A Glasgow film-house kindly offered us a deal on cameras and lenses we could never otherwise afford, though we had little in the way of lighting and sound equipment. In my team we had musician Phil who I trained up to record sound on set. Recently graduated Felix from the US who was the only person with any knowledge about lighting (not that we had much) and Sandy and Christopher - two local guys who had the summer off before uni. Pretty much everyone on the film was making a film for the very first time. Jessica was doing about a gazillion jobs, not only writing but directing and, as the only person who actually had a grip on the whole project, proxy producing and troubleshooting everything that came up. I was amazed she could keep focus as well as she did.




The days started early - I’d be on set and ready to roll by 6am and often not done before 10pm at night. I’d filmed many documentaries in East Africa before, run and gun shooting grab as much footage as possible, blink and you miss it. Hours shot for each minute of story, so filming a drama, where you film perhaps a few minutes in a day, where you have an hour to set up one shot, one angle, get the light right, was a new process to me. Despite the apparent slowness of pace I can attest that it is no less filled with adrenaline than what I had been used to.


We had two weeks in the house, fulfilling my desire to see every inch of that mysterious and enigmatic house, at once a vision of grandeur but very much falling down at the same time. The big red opulent dining room complete with chandelier and grand piano but with mould ringing the walls. Or the splendour of the royal blue ballroom, only accessed by shuffling pas the rubble of the adjacent corridors. The magnificent views from the master bedrooms, whose only residents for the last 50 years, the pigeons and bats, now littered the floor. All of this was part of the story. All of this our set and canvas.


The final two weeks were spent in the surrounds, a week in Wigtown, filming in the bookshops and squares, up on the cliffs and down in the bays and beaches. We had one awkward clash where we were scheduled in to film the Nazi book burning scene outside the County Buildings, complete with gestapos in full regalia - with books kindly donated by the local bookshops - but it turned out to be the same joyous Saturday night that the town was cutting the ribbon on a rededication of the central gardens to local war hero and Victoria Cross recipient Louis McGuffie. We had to move that one. We saved shooting the scene where I was waist deep in the sea holding the cameras at head height to avoid the waves, just in case I dropped it.


Everyone on the team did an amazing job, we survived the schedule, dealt with the weather, avoided the plague and didn’t drop the camera. Nothing that a few last minutes rewrites couldn’t fix anyway.

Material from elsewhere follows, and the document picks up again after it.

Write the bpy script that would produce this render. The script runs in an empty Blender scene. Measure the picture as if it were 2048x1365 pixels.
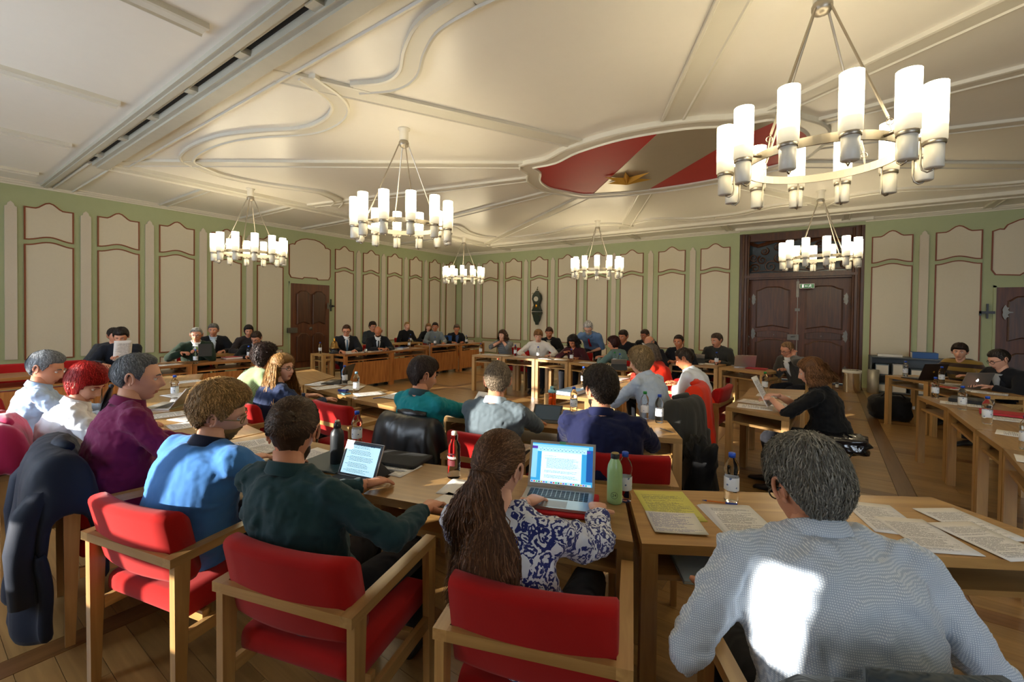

Over the next six months Jessica beavered away creating the directors cut, the score was composed and recorded, and I worked on the audio post production, syncing, mixing, creating the foley and sound design for the film, crushing pasta for bones breaking, selflessly eating cold porridge next to a microphone to recreate the sound of someone eating porridge on camera. That kind of thing. I transformed the local festival office into a cinematic sound studio for a week, avoiding the hedgehogs and badgers in the alleyway late and night and early in the morning. We took the final mix to a proper film music studio in Glasgow for the final mix and polish. At the end of that day, almost a year later, we actually had a finished proper film in our hands. Made for a relative pittance in film terms, with the love and enthusiasm of the whole town doing something new for the summer, and somehow looking a million dollars.


It’s since picked up two awards on the film festival circuit - Best International Drama at the Tel-Aviv Film Festival (2022), and Best First Time Filmmaker Award at Montreal Independent Film Festival (2022).


Stella - the story of a German Jewish refugee arriving in south west Scotland just before the outbreak of war.